If I have a criticism of the film, it's the cinematography. It's very basic and lacks flair. It's arguably not a problem for a rom-com, except... art plays a big part in this film. Both Bowen Yang and Han Gi-Chan play artists whose work is genuinely beautiful and yet the film seems almost completely un-interested in exploring that. Which is an issue when that art plays a part of one characters plot-changing and emotional decision. The moment works, the characters make it work, but it would have been so much more powerful if you saw in the art what that character saw. But the film doesn't give you that opportunity.
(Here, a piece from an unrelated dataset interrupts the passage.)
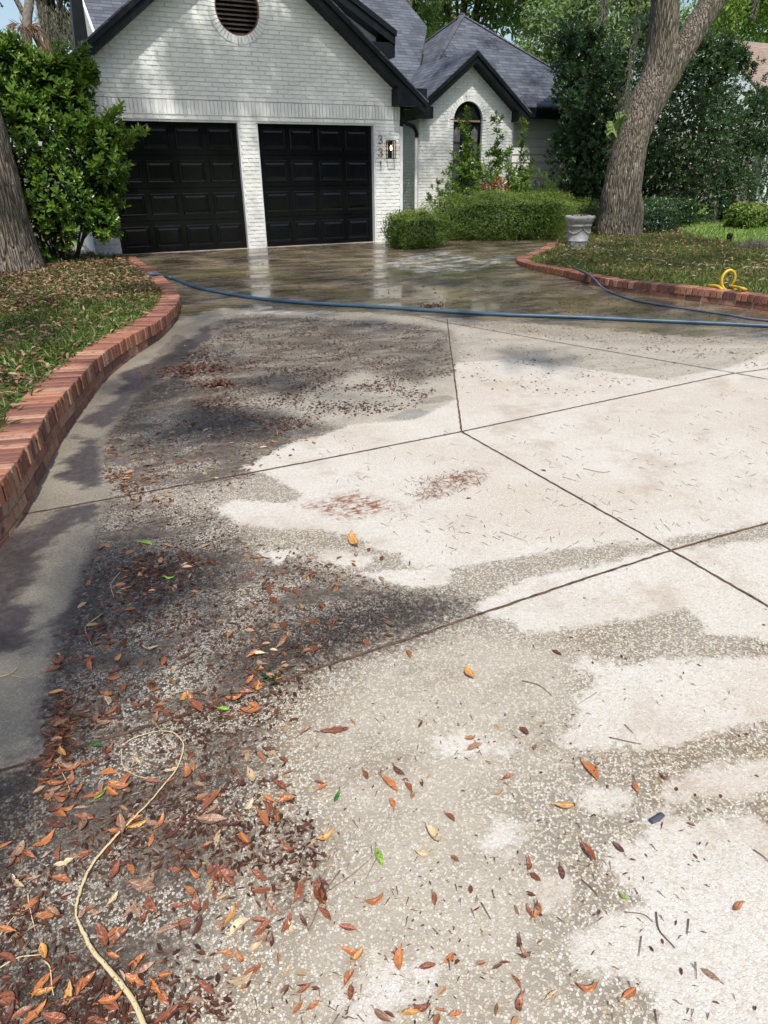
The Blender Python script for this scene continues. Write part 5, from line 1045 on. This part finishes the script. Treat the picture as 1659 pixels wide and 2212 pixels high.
# the rest: small leaves, fragments, needles and grit as one litter mass
def cloud(poly, n, sig=0):
    P = np.array(poly, float); x0, y0 = P.min(0); x1, y1 = P.max(0); Q = np.stack([rng.uniform(x0, x1, n*3), rng.uniform(y0, y1, n*3)], 1); Q = Q[inpoly(Q[:, 0], Q[:, 1], P)][:n]
    G = np.array([g(a, b) for a, b in Q])
    cl = np.sin(G[:, 0]*9+1.7*np.sin(G[:, 1]*6))+np.sin(G[:, 1]*13+1.3*np.sin(G[:, 0]*7)); keep = rng.random(len(G)) < np.clip(.5+.4*cl, .08, 1); return G[keep]
G = [np.array([i[0] for i in small])]; Ls = [np.array([i[2] for i in small])]; Rr_ = [.35+.65*rng.random(len(small))]
def addc(poly, n, l0, l1, r0, r1):
    q = cloud(poly, n); q = np.array([p for p in q if not onwall(p)]); G.append(q); Ls.append(rng.uniform(l0, l1, len(q))); Rr_.append(rng.uniform(r0, r1, len(q)))
MAINL = [(0,1850),(110,1500),(180,1180),(240,950),(480,860),(720,930),(560,1010),(480,1110),(620,1180),(900,1290),(700,1450),(600,1600),(700,1850),(640,2010),(480,2212),(0,2212)]
addc(MAINL, 9000, .006, .026, 0, .45); addc([(400,690),(480,672),(960,705),(985,800),(900,880),(620,930),(420,880),(380,810)], 11000, .010, .034, 0, .42)
addc([(980,700),(1250,745),(1659,800),(1659,735),(1250,708),(980,690)], 800, .012, .035, .1, .8); addc([(990,720),(1500,800),(1250,860),(1000,840)], 420, .01, .03, 0, .8)
addc([(380,760),(470,745),(480,800),(400,835)], 300, .02, .045, .2, .7); addc([(330,600),(320,545),(840,530),(1100,570),(1300,620),(1000,660),(450,620)], 900, .02, .05, 0, .5)
addc([(900,650),(960,655),(955,668),(905,666)], 60, .02, .04, .1, .5); addc([(1100,640),(1520,660),(1560,690),(1300,690),(1100,668)], 500, .015, .04, 0, .4)
addc([(640,1180),(1100,1300),(1250,1500),(1330,1900),(1200,2212),(480,2212)], 700, .004, .012, 0, .5); addc([(1000,940),(1659,820),(1659,2212),(1300,2212)], 260, .006, .018, 0, .6)
addc([(230,950),(300,1050),(380,1085),(300,1090),(225,1040)], 300, .015, .04, .1, .8); addc([(130,1480),(160,1560),(140,1700),(100,1790),(90,1700)], 260, .012, .035, 0, .8)
addc([(230,1230),(330,1190),(480,1210),(480,1260),(360,1310),(250,1300)], 420, .012, .035, 0, .45); addc([(820,525),(1000,545),(960,555),(830,548)], 200, .02, .05, 0, .6)
G, Ls, Rr_ = np.vstack(G), np.concatenate(Ls), np.concatenate(Rr_); n = len(G); G[:, 2] += .002+.004*rng.random(n)
o = leaves('leaf_debris', G, np.c_[rng.normal(size=(n, 2)), rng.normal(size=n)*.12], np.c_[rng.normal(size=(n, 2))*.3, np.ones(n)], Ls, Ls*rng.uniform(.2, .5, n), LITTER, None, Rr_, .3, .15); tag(o, 'small leaf fragments and grit washed over the driveway', 'leaf litter', kind='stuff')
# fine twigs and needles (uncountable) and the bigger twigs one by one
TW = simple('dead twig', (.085, .055, .04), (.16, .12, .09), .8, 20, .5, 200)
def twig(P, L, a, r, bend):
    ca, sa = math.cos(a), math.sin(a); return [P+np.array([ca*t*L-sa*bend*L*math.sin(t*3.1), sa*t*L+ca*bend*L*math.sin(t*3.1), .003+.004*math.sin(t*5)]) for t in np.linspace(-.5, .5, 5)]
b = MB()
for poly, n, l0, l1 in (([(690,935),(1000,930),(1659,830),(1659,1100),(1400,1160),(1000,1215),(800,1160),(700,1060)], 260, .02, .07), ([(850,1030),(1050,1010),(1060,1040),(950,1080),(840,1070)], 170, .02, .06), ([(980,700),(1500,760),(1659,800),(1400,830),(1000,850)], 200, .02, .06),
                        ([(640,1180),(1250,1420),(1330,1900),(1200,2212),(480,2212)], 150, .012, .035), ([(400,690),(960,710),(900,880),(420,860)], 260, .02, .06), ([(240,960),(480,900),(480,1080),(260,1080)], 90, .02, .06), ([(100,1500),(160,1480),(200,1700),(100,1800)], 60, .02, .06), ([(1250,1430),(1659,1430),(1659,2212),(1300,2212)], 60, .01, .03)):
    for p in cloud(poly, n*2)[:n]: b.tube(twig(p, random.uniform(l0, l1)*.7, random.uniform(0, 3.14), random.uniform(.0008, .0016), random.uniform(-.15, .15)), random.uniform(.0007, .0014), 4)
tag(b.build('twig_debris', TW), 'fine dead twigs and needles strewn over the pale slabs', 'twig litter', kind='stuff')
def bigtwig(pts, r, lab, m=TW, name='twig', cat='twig', side=None):
    Q = [g(x, y, .005) for x, y in pts]; b = MB(); S_ = spline(Q, 5); b.tube(S_, np.linspace(r, r*.55, len(S_)), 6)
    o = b.build(name, m, None, True); tag(o, lab, cat, 'twigs on the driveway' if name == 'twig' else None); return o
for pts, r, lab in [([(1128,1470),(1165,1480),(1192,1502)], .0016, 'dark curved twig right of the yellow leaf above mid frame'), ([(1316,1592),(1350,1600),(1385,1607)], .0015, 'long dark twig on the lower edge of the middle white patch'),
    ([(1350,1565),(1368,1583)], .0016, 'short slanting twig in the middle white patch'), ([(1418,1970),(1424,2008),(1452,2040),(1458,2048)], .0017, 'long bent dark twig in the big lower white patch'), ([(1350,1970),(1390,1975),(1412,1992)], .0013, 'thin twig on the left rim of the big lower white patch'),
    ([(1386,2022),(1380,2066)], .0013, 'upright thin twig left of the long bent twig'), ([(1488,1985),(1485,2018)], .0016, 'short upright twig right of the long bent twig'), ([(1503,2078),(1505,2115)], .0012, 'thin upright twig in the lower right corner area'),
    ([(1256,1900),(1275,1915),(1292,1935)], .0018, 'dark knobbly twig left of the small green leaf'), ([(1040,1950),(1060,1985)], .0019, 'thick dark stub twig in the middle of the lower slab'), ([(1628,1835),(1650,1850),(1672,1872)], .0016, 'dark twig touching the right frame edge low down'),
    ([(1290,1495),(1250,1520)], .0010, 'faint thin twig crossing the edge of the middle white patch'), ([(620,1730),(595,1760),(640,1790)], .0012, 'thin bent twig under the orange leaves near mid left'), ([(735,1880),(700,1930),(676,1990),(665,2010)], .0020, 'long forked grey twig among the lower middle leaves'),
    ([(700,1930),(760,1890),(808,1848)], .0012, 'thin reddish twig leading up to the green lance leaf'), ([(1005,1112),(1030,1118)], .001, 'short twig near the pile below the joint crossing'), ([(1260,1012),(1300,1020),(1318,1018)], .0016, 'pair of brown twigs lying on the upper right slab'),
    ([(1215,1030),(1250,1040)], .0012, 'small twig left of the brown twigs on the upper right slab'), ([(1080,1148),(1140,1170)], .0011, 'thin twig on the damp band edge'), ([(815,1850),(790,1900)], .0008, 'hair thin twig under the green lance leaf'), ([(1415,2180),(1420,2212)], .0015, 'small forked twig at the bottom edge right')]:
    bigtwig(pts, r, lab)
STALK = NT('dry palm stalk'); p_ = STALK.geo(); cc_ = STALK.mix(STALK.noise(STALK.scl(p_, (1, 1, 1)), 60, 4), (.50, .38, .20), (.62, .52, .32)); cc_ = STALK.mix(STALK.step(STALK.noise(p_, 210, 3), .60, .66), cc_, (.12, .06, .03)); STALK.bsdf(cc_, .6, STALK.bump(STALK.noise(p_, 120, 3), .5, .002)); STALK = STALK.m
pts = [(322,2240),(310,2212),(288,2163),(245,2105),(202,2055),(176,2005),(164,1972),(173,1925),(194,1875),(230,1828),(274,1781),(324,1731),(360,1688),(382,1659),(396,1619),(392,1598),(371,1581),(338,1580),(300,1590),(274,1601)]
S_ = spline([g(x, y, .009) for x, y in pts], 6); rd = np.interp(np.linspace(0, 1, len(S_)), [0, .15, .26, .30, .36, .5, .56, .8, 1], [.0058, .0054, .0042, .0024, .0036, .0034, .0024, .0022, .0014])
b = MB(); S_ = S_+rng.normal(size=S_.shape)*[.0005, .0005, .0003]; b.tube(S_, rd, 8, None, True, .6); st_ = b.build('stalk', STALK, None, True); tag(st_, 'long pale bent palm stalk ending in a loop at lower left', 'stalk')
for pts, r, m, lab in [([(263,1619),(264,1650),(284,1670),(310,1680),(338,1680)], .0016, STALK, 'thin pale curl completing the ring beside the stalk loop'), ([(0,1462),(22,1455),(40,1440)], .002, STALK, 'yellow forked stem on the dirty strip at the left edge'),
    ([(22,1458),(60,1466)], .0013, STALK, 'side prong of the yellow stem at the left edge'), ([(60,1930),(64,1960),(76,2010)], .0018, STALK, 'short olive stem left of the thick stalk'), ([(95,2075),(108,2090),(112,2130),(116,2150)], .0018, STALK, 'pale jointed stem below the small bean leaf at bottom left'),
    ([(0,2090),(40,2068),(80,2063),(100,2060)], .0016, STALK, 'greenish stem entering from the left edge near the bottom'), ([(0,2020),(20,1992),(35,1975)], .0014, STALK, 'pale straw stem at the left edge above the greenish stem'), ([(222,1325),(188,1350),(185,1365),(198,1393)], .0016, STALK, 'zigzag yellow stem in the dark slab below the muck patch'),
    ([(260,1235),(240,1262),(246,1290)], .0014, STALK, 'thin curved stem at the left of the muck patch'), ([(118,1640),(140,1680),(150,1705),(142,1715)], .0016, STALK, 'yellow stem tangled in leaves left of the stalk loop'), ([(674,1726),(700,1722),(740,1708)], .0012, STALK, 'thin yellow stem by the dark green leaf')]:
    bigtwig(pts, r, lab, m, 'stem', 'stem')
# sprig of green clover like leaves and a dark bark chip
c = g(585, 1470); n = 15; o = leaves('green_sprig', np.tile(c+[0, 0, .01], (n, 1))+rng.normal(size=(n, 3))*[.02, .025, .004], np.c_[rng.normal(size=(n, 2)), .1*np.ones(n)], np.tile([0, 0, 1.], (n, 1)), .025, .010, LEAF_D); tag(o, 'small torn green sprig lying by the slanting joint', 'sprig')
b = MB(); q = g(1420, 1768, .008); b.tube([q+[-.022, 0, 0], q, q+[.022, .004, .0]], [.008, .0095, .008], 7, None, True, .6); tag(b.build('bark_chip', simple('wet dark bark', (.04, .04, .06), (.09, .09, .12), .4, 40, .8, 300), None), 'dark furrowed bark chip above the big lower white patch', 'bark chip')
for i, (x, y, lab) in enumerate([(470, 832, 'brown leaf heap on the upper left slab'), (416, 800, 'rusty leaf heap beside the dark puddle strip'), (930, 662, 'small leaf pile caught on the blue hose')]):
    c = g(x, y); n = (90, 260, 90)[i]; sp_ = (.06, .16, .09)[i]; P = c+np.c_[rng.normal(size=(n, 2))*[sp_, sp_*.6], np.abs(rng.normal(size=n))*.012]; P[:, 2] += .006
    o = leaves('leaf_pile', P, np.c_[rng.normal(size=(n, 2)), rng.normal(size=n)*.3], rdir(n)*.4+[0, 0, 1], .045, .016, LITTER, None, rng.random(n)*.65); tag(o, lab, 'leaf pile', kind='stuff')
But I loved this film. It's relentlessly funny. And I believed in the characters even if I didn't believe in the plot. Beautiful.
Author: KickingK
Date: Sunday May 11th, 2025
Turns out that "Borrowed nostalgia for the unremembered '80s" is great, actually
Lisa Frankenstein
Lisa is a misunderstood, lonely teenager. Her dad doesn't understand her, her cheerleading step-sister doesn't understand her and mental health nurse step mum positively hates her. She spends her free time in a decrepit grave yard talking to the gravestone of a dead poet, whose zombified body she inadvertently resurrects.
Cue journey of self discovery as she tries to hide, fix and date her hot zombie poet boyfriend. The problem being that what Lisa discovers about herself is that she's an absolute dick.
And this is what makes this film an absolute riot. Whilst Lisa is always entirely relatable (all of us were a this self obsessed at one point in our teenage years), watching her gradually embrace her new found self confidence to the point of serial murderer is glorious.
A Diablo Cody script being sharp, warm, funny and insightful is hardly a surprise. But Zelda Williams 80's-to-the-Max aesthetic really is. It's not nostalgic as she doesn't remember the eighties. Instead, she leans into the idea that this is an eighties teen comedy made by someone who's never experienced the actual eighties and instead has pieced together what it was like from pop-culture. It's familiar but new and I loved it.
One of the films of the year for me, an absolute belter.